There are also other sorts of boundaries. Many of them are very serious sorts of boundaries, with serious consequences for getting them wrong. One of those areas is sexual boundaries. Interestingly, I don’t find sexual boundaries to be all that difficult to navigate. The big thing is that for it to work as easy as possible, there are two things each person needs to bring to the table.

1. a willingness to talk about where your boundaries are. It can be hard to directly talk about sexual things, especially since we have a lot of learned shame around it all, but it’s honestly fairly important to be able to do so. That said, it’s ok if it’s uncomfortable or challenging or embarrassing. It’s just important to do it.
2. Practice explicit consent.

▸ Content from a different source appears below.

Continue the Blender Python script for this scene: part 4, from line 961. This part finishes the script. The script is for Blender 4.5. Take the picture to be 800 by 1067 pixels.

I am a huge proponent of explicit consent just in general for everyone (unless you have an established relationship and have worked out other ways to do it), but ESPECIALLY LOTS for anyone on the spectrum. Where it goes beyond “no means no” and into “yes means yes.” Do not assume that things are ok – ask first. It does not have to be terribly awkward and robotic, either. Enthusiastic consent is pretty hot. ^_^

Then there are more general boundaries. Some are fairly obvious (don’t punch people except in certain, very limited, contexts), and others are more about any given individual’s lines (like how I don’t want people to touch my upper arms). In the case of the latter, I strongly prefer (and very much appreciate) people who are willing to be explicit. I have a very hard time with non-verbal communication, and I miss boundaries all too often when they are expressed with gestures or facial expressions rather than with words. This is a difficult area for me – technically speaking, socially speaking, it’s up to me to detect where everyone’s boundaries are. Realistically speaking, while I do try very hard, sometimes I just can’t. I need words. So I tend to be more drawn to people who use words, or who are at least willing to use words with me. Which also means that when I person does use words to express a boundary, I make a point to respect it without making them work or fight for it.

Sometimes I find when I express boundaries to other people, their response is to immediately ask me why I need that boundary, or couldn’t I use this other boundary instead, etc. This both bothers me on a personal level and is a behavior that I find generally problematic, so I make a point to not do it (with the possible exception of if respecting that person’s boundary carries a risk of crossing a boundary of mine. then negotiation needs to happen). If, for whatever reason, I want more information I make a point to agree to the boundary first, and then express my desire for said information.

Overall, I find boundaries are things worth a lot of my energy and attention. I know I sometimes have trouble, but I really do care about getting it right, so I try. I try a lot. And I love it when people are explicit about their own boundaries. It’s fantastic.